Stated task: Omit all images, then repeat exactly the lines below from the one containing "Write the bpy" through the one containing "COL = SC.collection", both ends included.

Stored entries
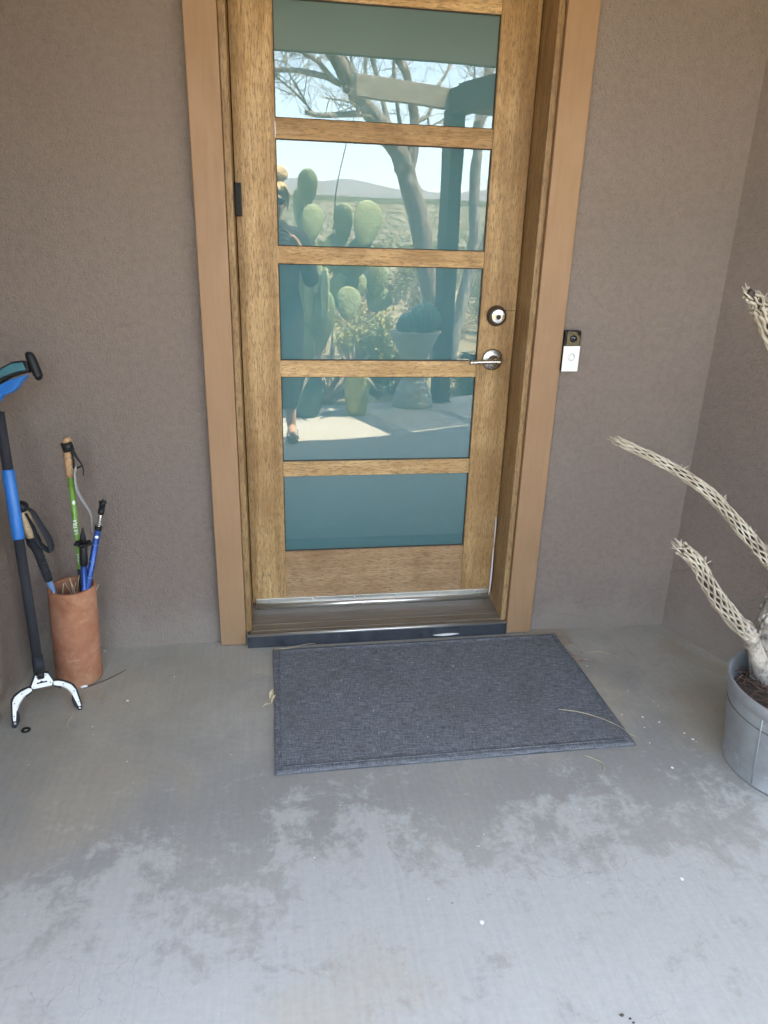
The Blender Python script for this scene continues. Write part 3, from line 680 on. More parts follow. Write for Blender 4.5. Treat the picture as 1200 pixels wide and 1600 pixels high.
for p in ((-.010, -.0265), (.0135, -.0260), (.0235, -.052), (-.0225, -.0545)):
    obj('screw', MB().lathe([(.0026, 0), (.0024, .0012), (0, .0015)], CM @ V((p[0], p[1], .009)), 12, CM.to_3x3().to_4x4()), 'steel', kp)
jaws = ([(-.029, -.0575), (-.0375, -.054), (-.0590, -.0595), (-.0770, -.0705), (-.0855, -.0850), (-.0895, -.1159), (-.0925, -.1430), (-.0850, -.1440), (-.0805, -.1190), (-.0750, -.1075)],
        [(-.0712, -.0990), (-.0672, -.0905), (-.0610, -.0830), (-.0535, -.0765), (-.0505, -.0735), (-.0300, -.0650)], -1)
for outer, inner, tipp, backp in (
    ([(-.029, -.0575), (-.0375, -.054), (-.0590, -.0595), (-.0770, -.0705), (-.0855, -.0850), (-.0895, -.1159), (-.0925, -.1430)],
     [(-.0850, -.1440), (-.0805, -.1190), (-.0752, -.1075), (-.0712, -.0985), (-.0655, -.0900), (-.0590, -.0825), (-.0510, -.0745), (-.0300, -.0650)],
     [(-.0955, -.1400), (-.0985, -.1577), (-.0905, -.1672), (-.0737, -.1444), (-.0722, -.1284), (-.0792, -.1100), (-.0812, -.122), (-.0855, -.142)], (-.0480, -.0735, -.0300, -.0650)),
    ([(.0310, -.0530), (.0430, -.0545), (.0590, -.0615), (.0775, -.0755), (.0880, -.0938), (.0938, -.1348), (.0950, -.1500)],
     [(.0880, -.1515), (.0830, -.1310), (.0775, -.1100), (.0735, -.0995), (.0680, -.0895), (.0610, -.0805), (.0533, -.0740), (.0310, -.0640)],
     [(.0760, -.1100), (.0730, -.1284), (.0763, -.1465), (.0914, -.1684), (.0975, -.1603), (.0982, -.1483), (.0885, -.150), (.0835, -.131)], (.0500, -.0735, .0310, -.0640))):
    teeth = []
    for i in range(len(inner) - 1):                                  # serrated inner edge of the jaw
        p, q = V((*inner[i], 0)), V((*inner[i + 1], 0)); teeth.append(tuple(p.xy))
        if 2 <= i <= 5:
            nrm = V((-(q - p).y, (q - p).x, 0)).normalized()
            s_ = 1 if (p + nrm - V((0, -.115, 0))).length < (p - nrm - V((0, -.115, 0))).length else -1
            for k in range(3):
                m1 = p.lerp(q, (k + .35) / 3); m2 = p.lerp(q, (k + .7) / 3)
                teeth += [tuple((m1 - nrm * s_ * .0022).xy), tuple((m1 + nrm * s_ * .0018).xy), tuple((m2 + nrm * s_ * .0018).xy), tuple((m2 - nrm * s_ * .0022).xy)]
    teeth.append(inner[-1])
    jw = obj('jaw', MB().prism(outer + teeth, .001, .0065, CM), 'white_plastic', gb)
    cx_ = sum(p[0] for p in outer) / len(outer)
    edge = MB(); ol = [V((p[0] + (-.0012 if cx_ < 0 else .0012), p[1] + .0018, .0025)) for p in outer]
    edge.tube([CM @ p for p in bez(ol, 24)], .0032, 8); obj('jaw_edge', edge, 'black_plastic', jw)
    obj('rubber_tip', MB().prism(tipp, -.006, .0072, CM, .0018), 'black_plastic', gb)
    obj('pad', MB().prism([(backp[0], backp[1]), (backp[0] * .98, backp[1] - .008), (backp[2], backp[3] - .006), (backp[2], backp[3])], -.004, .004, CM), 'black_plastic', jw)
    tcx = (outer[-1][0] + inner[0][0]) / 2; ty = outer[-1][1] - .006
    for (x_, y_, r_) in ((tcx, ty, .0042), (outer[2][0] * .97, outer[2][1] - .006, .0022), (outer[4][0] * .945, outer[4][1] - .004, .0022), (tcx * .985, ty + .022, .0018)):
        obj('rivet', MB().lathe([(r_, 0), (r_ * .9, .0014), (0, .002)], CM @ V((x_, y_, .0070)), 12, CM.to_3x3().to_4x4()), 'steel', jw)
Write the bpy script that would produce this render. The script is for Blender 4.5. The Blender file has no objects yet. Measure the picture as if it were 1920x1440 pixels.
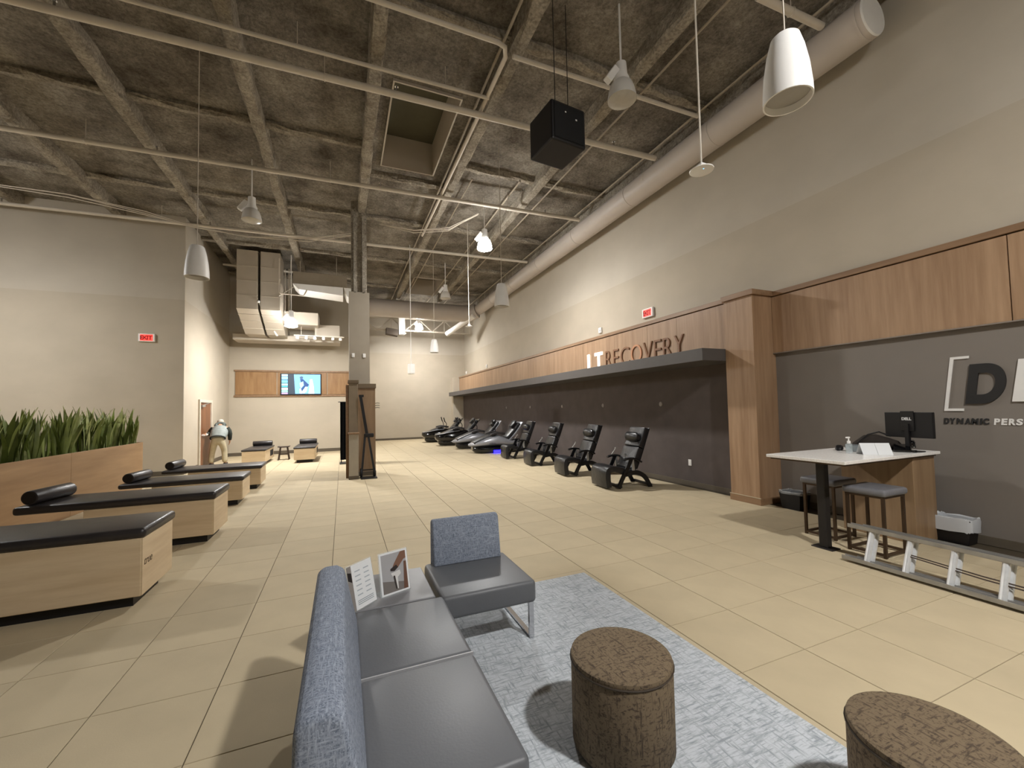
import bpy, bmesh, math, random
from mathutils import Vector, Matrix
R = math.radians
random.seed(7)
SC = bpy.context.scene
COL = SC.collection

# ------------------------------------------------------------------ camera
def cam_axes(yaw=R(22.448), pit=R(2.323), rol=R(-1.152)):
    f = Vector((math.sin(yaw)*math.cos(pit), math.cos(yaw)*math.cos(pit), math.sin(pit)))
    r0 = Vector((math.cos(yaw), -math.sin(yaw), 0)); u0 = r0.cross(f)
    r = math.cos(rol)*r0 + math.sin(rol)*u0
    u = -math.sin(rol)*r0 + math.cos(rol)*u0
    return r, u, f
CR, CU, CF = cam_axes()
FPX, CXP, CYP, CAMH = 767.6, 959.5, 733.9, 1.70
cd = bpy.data.cameras.new('camera'); cam = bpy.data.objects.new('camera', cd); COL.objects.link(cam)
m = Matrix.Identity(4)
for i in range(3):
    m[i][0] = CR[i]; m[i][1] = CU[i]; m[i][2] = -CF[i]
m[2][3] = CAMH
cam.matrix_world = m
cd.sensor_width = 36; cd.lens = FPX/1920*36
cd.shift_x = (960-CXP)/1920; cd.shift_y = (CYP-720)/1920
cd.clip_start = .05; cd.clip_end = 200
SC.camera = cam
def proj(p):
    d = Vector(p)-Vector((0, 0, CAMH)); z = d.dot(CF)
    if z < .05: return None
    return CXP+FPX*d.dot(CR)/z, CYP-FPX*d.dot(CU)/z, z

# ------------------------------------------------------------------ world, exposure
w = bpy.data.worlds.new('world'); SC.world = w; w.use_nodes = True
w.node_tree.nodes['Background'].inputs[0].default_value = (.9, .85, .75, 1)
w.node_tree.nodes['Background'].inputs[1].default_value = .02
vs = SC.view_settings
vs.view_transform = 'Standard'; vs.look = 'None'; vs.exposure = 0.12; vs.gamma = 1; vs.use_curve_mapping = False
LAMP_COL = (1.0, .985, .955)
LENS_S, REFL_S = 1020.0, 85.0   # downward lens and glowing side of the lit lamps

# ------------------------------------------------------------------ materials
def lin(h):
    if isinstance(h, str):
        h = h.lstrip('#'); c = [int(h[i:i+2], 16)/255 for i in (0, 2, 4)]
    else: c = [v/255 for v in h]
    return tuple(v/12.92 if v <= .04045 else ((v+.055)/1.055)**2.4 for v in c)+(1,)
MATS = {}
def nt(name):
    mt = bpy.data.materials.new(name); mt.use_nodes = True
    return mt, mt.node_tree.nodes, mt.node_tree.links, mt.node_tree.nodes['Principled BSDF']
def ramp(N, stops):
    r = N.new('ShaderNodeValToRGB'); e = r.color_ramp.elements
    e[0].position, e[0].color = stops[0]; e[1].position, e[1].color = stops[-1]
    for p, c in stops[1:-1]:
        q = e.new(p); q.color = c
    return r
def mapping(N, L, scale=(1, 1, 1), rot=(0, 0, 0), coord='Object'):
    tc = N.new('ShaderNodeTexCoord'); mp = N.new('ShaderNodeMapping')
    mp.inputs['Scale'].default_value = scale; mp.inputs['Rotation'].default_value = rot
    L.new(tc.outputs[coord], mp.inputs[0]); return mp
def noise(N, L, mp, sc, det=4, rough=.55):
    n = N.new('ShaderNodeTexNoise'); n.inputs['Scale'].default_value = sc
    n.inputs['Detail'].default_value = det; n.inputs['Roughness'].default_value = rough
    if mp: L.new(mp.outputs[0], n.inputs['Vector'])
    return n
def bump(N, L, src, b, strength, dist):
    bp = N.new('ShaderNodeBump'); bp.inputs['Strength'].default_value = strength; bp.inputs['Distance'].default_value = dist
    L.new(src, bp.inputs['Height']); L.new(bp.outputs[0], b.inputs['Normal'])
def mat(name, col, rough=.6, metal=0, var=.08, nscale=6, bmp=0, bscale=40, spec=.4, coat=0, rand=0, scale=(1, 1, 1)):
    if name in MATS: return MATS[name]
    mt, N, L, b = nt(name); c = lin(col)
    b.inputs['Roughness'].default_value = rough; b.inputs['Metallic'].default_value = metal
    b.inputs['Specular IOR Level'].default_value = spec; b.inputs['Coat Weight'].default_value = coat
    mp = mapping(N, L, scale)
    n = noise(N, L, mp, nscale)
    r = ramp(N, [(.25, tuple(v*(1-var) for v in c[:3])+(1,)), (.75, tuple(min(1, v*(1+var)) for v in c[:3])+(1,))])
    L.new(n.outputs['Fac'], r.inputs[0]); out = r.outputs[0]
    if rand:
        oi = N.new('ShaderNodeObjectInfo'); mr = N.new('ShaderNodeMapRange')
        mr.inputs['To Min'].default_value = 1-rand; mr.inputs['To Max'].default_value = 1+rand
        L.new(oi.outputs['Random'], mr.inputs[0])
        mx = N.new('ShaderNodeVectorMath'); mx.operation = 'SCALE'
        L.new(out, mx.inputs[0]); L.new(mr.outputs[0], mx.inputs['Scale']); out = mx.outputs[0]
    L.new(out, b.inputs['Base Color'])
    if bmp:
        n2 = noise(N, L, mp, bscale, 3); bump(N, L, n2.outputs['Fac'], b, bmp, .02)
    MATS[name] = mt; return mt
def emit(name, col, s):
    if name in MATS: return MATS[name]
    mt, N, L, b = nt(name); c = lin(col)
    b.inputs['Base Color'].default_value = c; b.inputs['Emission Color'].default_value = c; b.inputs['Emission Strength'].default_value = s
    MATS[name] = mt; return mt
def wood(name, c1, c2, scale=(1, 1, 1), rough=.45, g=7):
    """grain runs along the axis with the smallest scale"""
    if name in MATS: return MATS[name]
    mt, N, L, b = nt(name); mp = mapping(N, L, scale)
    n1 = noise(N, L, mp, g, 6, .6); n2 = noise(N, L, mp, g*.35, 3, .5)
    mx = N.new('ShaderNodeMath'); mx.operation = 'ADD'
    L.new(n1.outputs['Fac'], mx.inputs[0]); L.new(n2.outputs['Fac'], mx.inputs[1])
    hf = N.new('ShaderNodeMath'); hf.operation = 'MULTIPLY'; hf.inputs[1].default_value = .5; L.new(mx.outputs[0], hf.inputs[0])
    r = ramp(N, [(.34, lin(c1)), (.66, lin(c2))]); L.new(hf.outputs[0], r.inputs[0])
    L.new(r.outputs[0], b.inputs['Base Color']); b.inputs['Roughness'].default_value = rough
    bump(N, L, n1.outputs['Fac'], b, .08, .01)
    MATS[name] = mt; return mt
def weave(name, cols, sx, sy, sz, g=1.0, rough=.9, bmp=.4, contrast=(.4, .62)):
    """crossed short strokes: two noises stretched along two axes"""
    if name in MATS: return MATS[name]
    mt, N, L, b = nt(name)
    ma = mapping(N, L, sx); mb = mapping(N, L, sy); mc = mapping(N, L, sz)
    a = noise(N, L, ma, g, 3, .6); c = noise(N, L, mb, g, 3, .6); e = noise(N, L, mc, g, 3, .6)
    m1 = N.new('ShaderNodeMath'); m1.operation = 'MAXIMUM'; L.new(a.outputs['Fac'], m1.inputs[0]); L.new(c.outputs['Fac'], m1.inputs[1])
    m2 = N.new('ShaderNodeMath'); m2.operation = 'MAXIMUM'; L.new(m1.outputs[0], m2.inputs[0]); L.new(e.outputs['Fac'], m2.inputs[1])
    r = ramp(N, [(contrast[0], lin(cols[0])), (contrast[1], lin(cols[1]))]); L.new(m2.outputs[0], r.inputs[0])
    L.new(r.outputs[0], b.inputs['Base Color']); b.inputs['Roughness'].default_value = rough
    b.inputs['Specular IOR Level'].default_value = .2
    bump(N, L, m2.outputs[0], b, bmp, .004)
    MATS[name] = mt; return mt
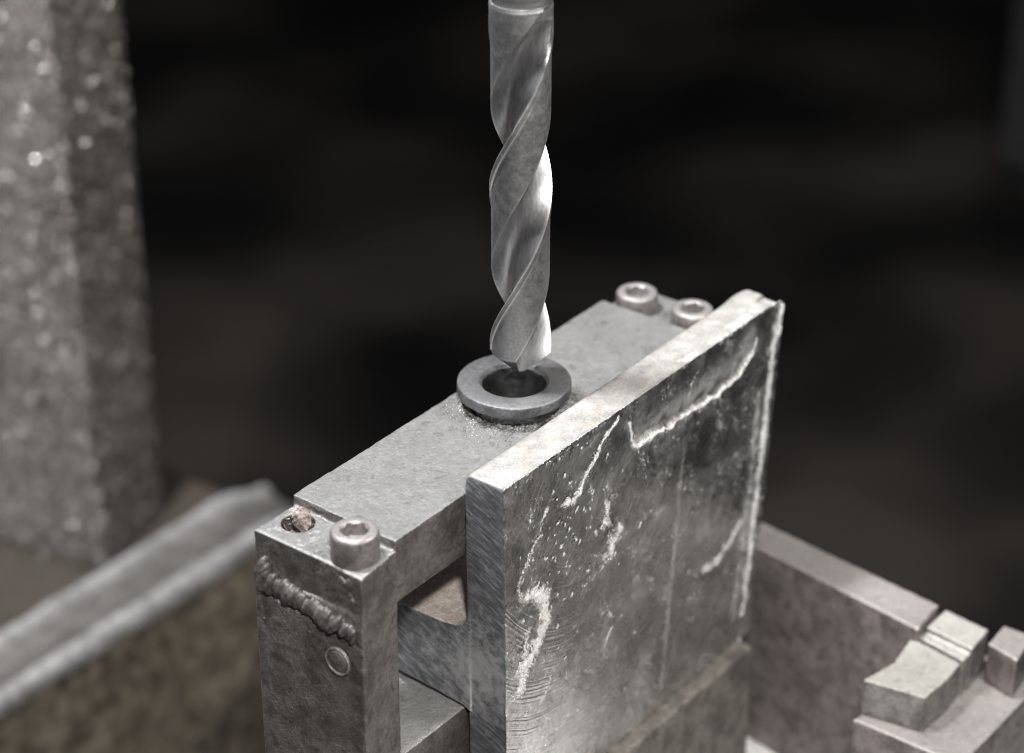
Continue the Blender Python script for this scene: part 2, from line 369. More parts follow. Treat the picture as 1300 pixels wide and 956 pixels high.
def voxel(bm, size, smooth=3, cut=None):
    """fuse a bmesh (mm) into one skin of small quads; cut is subtracted first. Returns verts, quads, normals"""
    bmesh.ops.recalc_face_normals(bm, faces=bm.faces)
    me = bpy.data.meshes.new('tmp'); bm.to_mesh(me); bm.free(); o = bpy.data.objects.new('tmp', me); COL.objects.link(o)
    co = None
    if cut:
        bmesh.ops.recalc_face_normals(cut, faces=cut.faces)
        cm = bpy.data.meshes.new('tmpc'); cut.to_mesh(cm); cut.free(); co = bpy.data.objects.new('tmpc', cm); COL.objects.link(co)
        r0 = o.modifiers.new('r0', 'REMESH'); r0.mode = 'VOXEL'; r0.voxel_size = size
        b = o.modifiers.new('b', 'BOOLEAN'); b.object = co; b.operation = 'DIFFERENCE'; b.solver = 'EXACT'
    r = o.modifiers.new('r', 'REMESH'); r.mode = 'VOXEL'; r.voxel_size = size; r.adaptivity = 0
    if smooth:
        s = o.modifiers.new('s', 'SMOOTH'); s.iterations = smooth; s.factor = 0.5
    dg = bpy.context.evaluated_depsgraph_get()
    em = bpy.data.meshes.new_from_object(o.evaluated_get(dg))
    v = np.empty(len(em.vertices)*3); em.vertices.foreach_get('co', v); v = v.reshape(-1, 3)
    nn = np.empty(len(em.vertices)*3); em.vertices.foreach_get('normal', nn); nn = nn.reshape(-1, 3)
    f = np.empty(len(em.loops), np.int32); em.loops.foreach_get('vertex_index', f); f = f.reshape(-1, 4)
    bpy.data.objects.remove(o); bpy.data.meshes.remove(me); bpy.data.meshes.remove(em)
    if co: bpy.data.objects.remove(co); bpy.data.meshes.remove(cm)
    return v, f, nn
def lumpy(name, bm, mat, parent, size=0.5, smooth=3, cut=None, amp=((6, 0.12), (1.2, 0.05)), seed=0):
    v, f, n = voxel(bm, size, smooth, cut)
    d = sum(a*fbm(v, s, 3, seed + i*7) for i, (s, a) in enumerate(amp))
    return from_arrays(name, v + n*d[:, None], f, mat, parent)
NB = bmesh.new

# ------------------------------------------------------------------ the setting
bm = NB(); bm_box(bm, -6000, 14000, -14000, 6000, -930, -900)
fl = finish('floor', bm, M['floor']); fl['kind'] = 'structure'

# machine bed with a raised rail, and the rough cast column on it (left, behind)
bed = thing('machine_bed', 'long rusty cast iron machine bed with a bright worn rail along its edge', 'machine bed', 30, -400, -900)
bm = NB(); bm_box(bm, -420, 268, -640, -341, -900, -327); bm_box(bm, -420, 252, -387, -338.5, -500, -308)
v, f, n = voxel(bm, 4.0, 2)
v = v + n*(1.6*fbm(v, 26, 4, 5))[:, None]
from_arrays('bed_casting', v, f, M['bed'], bed)
prof = [(-386, -330), (-384, -305), (-381.5, -301), (-378, -299), (-374, -300.5), (-370.5, -304.5), (-352, -306), (-348, -303.5), (-344, -300), (-340, -300.5), (-336.5, -303.5), (-335.8, -309)]
us = np.arange(-420, 266.1, 6.0); vv = []; ff = []
for i, u in enumerate(us):
    for j, (w, z) in enumerate(prof):
        vv.append((u, -w, z))
k = len(prof)
for i in range(len(us) - 1):
    for j in range(k - 1): ff.append((i*k + j, i*k + j + 1, (i + 1)*k + j + 1, (i + 1)*k + j))
ff.append(tuple(range(k))); ff.append(tuple((len(us) - 1)*k + j for j in range(k))[::-1])
vv = np.array(vv, float)
vv[:, 2] -= 9*sst(vv[:, 0], 228, 266); vv[:, 1] += 1.8*fbm(vv, 14, 3, 3); vv[:, 2] += 1.6*fbm(vv, 13, 3, 4)
def mat_rail():
    t = NT('rail_steel')
    c = t.ramp(t.noise(14, 5, 0.65), [(0.2, (0.09, 0.085, 0.082)), (0.8, (0.19, 0.182, 0.176))])
    c = t.mix(t.attr('wear'), c, t.ramp(t.noise(6, 4, 0.65), [(0.1, 0.22), (0.7, 0.62)]))  # worn ridges paler, part of their glint put into the colour
    t.set('Base Color', c); t.set('Metallic', 0.3); t.set('Roughness', t.ramp(t.noise(5, 4, 0.7), [(0.2, 0.2), (0.8, 0.42)]))
    t.bump(t.noise(4, 3, 0.6), 0.8, 0.8)
    return t.m
M['rail'] = mat_rail()
rz = np.array([0, .1, .55, 1, .6, .05, 0, .5, 1, .75, .2, 0]); wr = np.tile(rz, len(us))*(0.7 + 0.5*fbm(vv, 16, 3, 6))
from_arrays('rail', vv, ff, M['rail'], bed, sharp=50, attrs={'wear': np.clip(wr, 0, 1)})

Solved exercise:
Write the bpy script that would produce this render. The script is for Blender 4.5. The Blender file has no objects yet. Measure the picture as if it were 1920x1440 pixels.
import bpy, bmesh, math, random
from mathutils import Vector, Matrix
R = math.radians
random.seed(7)
SC = bpy.context.scene
COL = SC.collection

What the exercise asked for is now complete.